MOVE Plummets 20% as Coinbase Pulls the Plug—Trading Halts May 15
Another day, another crypto casualty. MOVE token tanks 20% after Coinbase—the blue-chip exchange that somehow still calls itself ’for the builders’—announces trading suspension effective May 15.
No reasons given, but let’s be real: when exchanges start dumping tokens like hot potatoes, it’s usually because regulators are sniffing around or liquidity’s drier than a DeFi yield farm in a bear market.
Pro tip for traders: maybe don’t FOMO into assets that even Coinbase—a company that lists dog coins for breakfast—considers too radioactive to touch.
MOVE’s controversy
The decision comes amid controversy surrounding MOVE’s market activity and governance.

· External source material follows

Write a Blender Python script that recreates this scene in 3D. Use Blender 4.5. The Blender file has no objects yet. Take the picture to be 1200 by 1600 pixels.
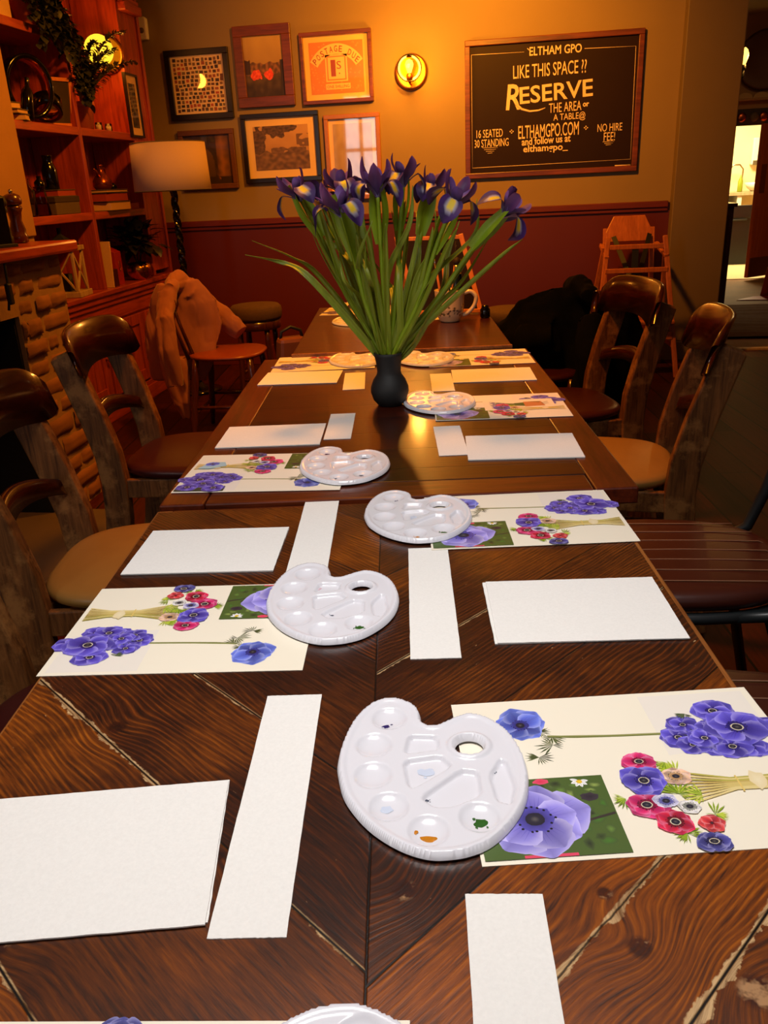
import bpy, bmesh, math, random
import numpy as np
from mathutils import Vector, Matrix, noise
random.seed(7)
C = bpy.context.scene.collection
D = bpy.data
PI = math.pi
R = math.radians

# ------------------------------------------------------------------ camera
TH = R(7.4536)                      # the run of tables is turned by this against the room
PITCH, ROLL, YAW, FPX = 0.38125, -0.04927, -0.0276, 1277.5
CZ = 1.239

def table_dir(v):
    c, s = math.cos(TH), math.sin(TH)
    return Vector((v[0]*c - v[1]*s, v[0]*s + v[1]*c, v[2] if len(v) > 2 else 0))

def camera_axes():
    cp, sp = math.cos(PITCH), math.sin(PITCH)
    f = Vector((math.sin(YAW)*cp, math.cos(YAW)*cp, -sp))
    r = Vector((math.cos(YAW), -math.sin(YAW), 0))
    u = r.cross(f)
    c, s = math.cos(ROLL), math.sin(ROLL)
    return table_dir(c*r + s*u), table_dir(-s*r + c*u), table_dir(f)

AX, AY, AF = camera_axes()
cam_data = D.cameras.new('camera')
cam_data.sensor_fit = 'VERTICAL'
cam_data.sensor_height = 36
cam_data.lens = FPX/1600*36
cam_data.clip_start = 0.02
cam = D.objects.new('camera', cam_data)
m3 = Matrix((AX, AY, -AF)).transposed()
cam.matrix_world = Matrix.Translation((0, 0, CZ)) @ m3.to_4x4()
C.objects.link(cam)
bpy.context.scene.camera = cam

def ray(px, py):
    return AX*(px-600) + AY*(800-py) + AF*FPX
def at_z(px, py, z):
    d = ray(px, py); t = (z-CZ)/d.z
    return Vector((d.x*t, d.y*t, z))
def at_y(px, py, y):
    d = ray(px, py); t = y/d.y
    return Vector((d.x*t, y, CZ+d.z*t))
def at_x(px, py, x):
    d = ray(px, py); t = x/d.x
    return Vector((x, d.y*t, CZ+d.z*t))

# ------------------------------------------------------------------ colour, world, lights
def S(r, g, b):
    return tuple(((c/255)/12.92 if c/255 <= .04045 else ((c/255+.055)/1.055)**2.4) for c in (r, g, b))

scn = bpy.context.scene
scn.view_settings.view_transform = 'Standard'
scn.view_settings.look = 'None'
scn.view_settings.gamma = 1
scn.view_settings.use_curve_mapping = False
scn.view_settings.exposure = 0.0

world = D.worlds.new('world'); scn.world = world
world.use_nodes = True
world.node_tree.nodes['Background'].inputs[0].default_value = (1, .55, .25, 1)
world.node_tree.nodes['Background'].inputs[1].default_value = 0.012

def lamp(name, kind, loc, energy, col, target=None, **kw):
    l = D.lights.new(name, kind); l.energy = energy; l.color = col
    for k, v in kw.items(): setattr(l, k, v)
    o = D.objects.new(name, l); o.location = loc; C.objects.link(o)
    if target is not None:
        o.rotation_euler = (Vector(target)-Vector(loc)).to_track_quat('-Z', 'Y').to_euler()
    return o

WARM = (1.0, .33, .017)
# added cool white fill light over the nearest table and daylight from the window behind
lamp('table_fill', 'AREA', (-.12, .65, 2.45), 12, (1, .96, .93), (-.12, .65, 0), shape='RECTANGLE', size=.8, size_y=.6, spread=R(112))
lamp('daylight', 'AREA', (0.25, -1.5, 1.75), 4.5, (.95, .98, 1), (0.1, .6, .8), shape='RECTANGLE', size=2.2, size_y=1.4)
# warm ceiling lamp over the tables, then two added warm fills
lamp('warm_spot', 'SPOT', (-.46, 2.45, 2.66), 210, WARM, (-.36, 2.75, 0), spot_size=R(84), spot_blend=.9, shadow_soft_size=.12)
lamp('warm_spot', 'SPOT', (-.3, 4.3, 2.66), 330, WARM, (-.3, 6.0, 1.6), spot_size=R(118), spot_blend=1.0, shadow_soft_size=.08)  # added fill on the back wall, standing in for unseen sconces
lamp('warm_spot', 'SPOT', (-.75, 3.5, 2.66), 170, WARM, (-2.2, 4.0, .9), spot_size=R(100), spot_blend=.9, shadow_soft_size=.08)  # added fill for bookcase and brickwork, not a real fixture
lamp('hall_light', 'AREA', (2.6, 8.3, 2.6), 8, (1, .62, .25), (2.6, 8.3, 0), shape='DISK', size=.8)
lamp('kitchen_light', 'AREA', (2.9, 12.0, 2.3), 130, (1, .88, .48), (2.9, 12.2, 0), shape='DISK', size=.9)

# ------------------------------------------------------------------ mesh helpers
class MB:
    def __init__(s): s.v = []; s.f = []; s.c = []; s.mi = []; s.sm = []; s.cur = None; s.m = 0; s.smooth = False
    def vert(s, p, col=None):
        s.v.append(tuple(p)); s.c.append(col or s.cur or (1, 1, 1)); return len(s.v)-1
    def face(s, idx): s.f.append(tuple(idx)); s.mi.append(s.m); s.sm.append(s.smooth)
    def quad(s, a, b, c, d): s.face([s.vert(p) for p in (a, b, c, d)])
    def box(s, c, d, M=None):
        M = M or Matrix.Identity(3); c = Vector(c); h = Vector(d)/2
        i = [s.vert(c + M @ Vector((x*h.x, y*h.y, z*h.z))) for x in (-1, 1) for y in (-1, 1) for z in (-1, 1)]
        for f in ((0,1,3,2),(4,6,7,5),(0,4,5,1),(2,3,7,6),(0,2,6,4),(1,5,7,3)): s.face([i[k] for k in f])
        return s
    def span(s, a, b):
        a, b = Vector(a), Vector(b); return s.box((a+b)/2, [abs(q) for q in (b-a)])
    def bar(s, p0, p1, w, t, up=(0, 0, 1)):
        p0, p1 = Vector(p0), Vector(p1); d = (p1-p0); L = d.length; d.normalize()
        x = d.cross(Vector(up))
        if x.length < 1e-5: x = d.cross(Vector((1, 0, 0)))
        x.normalize(); y = x.cross(d)
        return s.box((p0+p1)/2, (w, L, t), Matrix((x, d, y)).transposed())
    def sweep(s, pts, prof, cap=True, up=None, closed=False):
        """prof: function(i, t) -> list of (a, b) offsets, or a constant list; frames carried along the path"""
        pts = [Vector(p) for p in pts]; n = len(pts); rings = []
        X = None
        for i in range(n):
            if closed: t = pts[(i+1) % n]-pts[i-1]
            else: t = pts[min(i+1, n-1)]-pts[max(i-1, 0)]
            t.normalize()
            if up is not None: X = t.cross(Vector(up))
            elif X is None: X = t.cross(Vector((0, 0, 1)) if abs(t.z) < .9 else Vector((1, 0, 0)))
            else: X = X - t*X.dot(t)
            X.normalize(); Y = X.cross(t)
            pr = prof(i, i/(n-1)) if callable(prof) else prof
            rings.append([s.vert(pts[i]+X*a+Y*b) for a, b in pr])
        k = len(rings[0])
        for i in range(n if closed else n-1):
            r0, r1 = rings[i], rings[(i+1) % n]
            for j in range(k): s.face((r0[j], r0[(j+1) % k], r1[(j+1) % k], r1[j]))
        if cap and not closed: s.face(rings[0][::-1]); s.face(rings[-1])
        return s
    def tube(s, pts, r, n=10, cap=True, closed=False):
        def prof(i, t):
            q = r[i] if isinstance(r, (list, tuple)) else r
            return [(q*math.cos(2*PI*j/n), q*math.sin(2*PI*j/n)) for j in range(n)]
        o = s.smooth; s.smooth = True; s.sweep(pts, prof, cap, closed=closed); s.smooth = o
        return s
    def lathe(s, prof, n=24, c=(0, 0, 0), M=None):
        o = s.smooth; s.smooth = True; c = Vector(c); M = M or Matrix.Identity(3)
        rings = [[s.vert(c + M @ Vector((max(r, 1e-4)*math.cos(2*PI*j/n), max(r, 1e-4)*math.sin(2*PI*j/n), z))) for j in range(n)] for r, z in prof]
        for a, b in zip(rings, rings[1:]):
            for j in range(n): s.face((a[j], a[(j+1) % n], b[(j+1) % n], b[j]))
        s.face(rings[0][::-1]); s.face(rings[-1]); s.smooth = o
        return s
    def ball(s, c, r, n=12, M=None):
        r = r if isinstance(r, (tuple, list)) else (r, r, r)
        A = Matrix.Diagonal(Vector(r)); A = (M @ A) if M else A
        return s.lathe([(math.sin(PI*k/n), -math.cos(PI*k/n)) for k in range(n+1)], 2*n, c, A)
    def prism(s, poly, z0, z1, M=None, o=(0, 0, 0)):
        M = M or Matrix.Identity(3); o = Vector(o)
        a = [s.vert(o + M @ Vector((x, y, z0))) for x, y in poly]; b = [s.vert(o + M @ Vector((x, y, z1))) for x, y in poly]
        s.face(a[::-1]); s.face(b)
        for j in range(len(poly)):
            k = (j+1) % len(poly); s.face((a[j], a[k], b[k], b[j]))
        return s
    def grid(s, fn, nu, nv, thick=None):
        """fn(u, v) -> point or (point, colour); one-sided sheet, or a shell when thick is given"""
        I = []
        for i in range(nu+1):
            row = []
            for j in range(nv+1):
                p = fn(i/nu, j/nv)
                row.append(s.vert(*p) if isinstance(p[0], (Vector, tuple, list)) else s.vert(p))
            I.append(row)
        o = s.smooth; s.smooth = True
        for i in range(nu):
            for j in range(nv): s.face((I[i][j], I[i+1][j], I[i+1][j+1], I[i][j+1]))
        s.smooth = o
        return I
    def mesh(s, me, M):
        b = len(s.v)
        for v in me.vertices: s.vert(M @ v.co)
        for p in me.polygons: s.face([b+i for i in p.vertices])
        return s
    def build(s, name, mats, parent=None, bevel=0, solid=0, sub=0, auto=False):
        me = D.meshes.new(name); me.from_pydata(s.v, [], s.f)
        for m in (mats if isinstance(mats, (list, tuple)) else [mats]): me.materials.append(m)
        me.polygons.foreach_set('material_index', s.mi); me.polygons.foreach_set('use_smooth', s.sm)
        if any(c != (1, 1, 1) for c in s.c):
            a = me.color_attributes.new('ink', 'FLOAT_COLOR', 'POINT')
            a.data.foreach_set('color', [q for c in s.c for q in (c[0], c[1], c[2], 1)])
        me.update()
        o = D.objects.new(name, me); C.objects.link(o)
        if parent: o.parent = parent
        if solid:
            k = o.modifiers.new('solid', 'SOLIDIFY'); k.thickness = solid; k.offset = 0
        if bevel:
            k = o.modifiers.new('bevel', 'BEVEL'); k.width = bevel; k.segments = 2; k.limit_method = 'ANGLE'; k.angle_limit = R(40)
        if sub:
            k = o.modifiers.new('sub', 'SUBSURF'); k.levels = sub; k.render_levels = sub
        return o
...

In mid-April, the Movement Network was scrutinized after co-founder Cooper Scanlon took a leave of absence and reports surfaced of “market Maker abnormalities.”
Those abnormalities are now at the center of an investigation into a potential pump-and-dump scheme linked to a market maker called Web3Port.

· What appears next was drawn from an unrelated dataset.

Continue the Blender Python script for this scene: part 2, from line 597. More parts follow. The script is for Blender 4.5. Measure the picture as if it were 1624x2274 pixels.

Internal documents obtained by CoinDesk reveal that Web3Port, a China-based firm, was assigned over 5% of MOVE’s total token supply, which was then allegedly routed through an obscure entity called Rentech.
This arrangement allowed Rentech to offload MOVE tokens if the project’s fully diluted value exceeded $5 billion—an event that reportedly occurred on December 9, the day MOVE launched on Binance.
BREAKING : $MOVE will delisted from @coinbase .
Congratulations 🎊 to @movementlabsxyz @rushimanche pic.twitter.com/2MU1z5xWbz
On that day, Web3Port liquidated 66 million MOVE tokens, generating $38 million in sales and triggering a sharp price decline. Those same tokens are now worth about $15.7 million. Contracts reportedly split the profits from such sales 50/50 between Rentech and the Movement Foundation.
The Movement Foundation and Web3Port both have ties to World Liberty Financial Inc., a crypto venture backed by members of the Trump family. In January, WLFI purchased 3.42 million MOVE tokens for $1.5 million and also received a $10 million investment from Web3Port.
Coinbase has not directly cited the pump-and-dump allegations in its delisting rationale but reiterated that it regularly monitors assets for compliance with listing standards.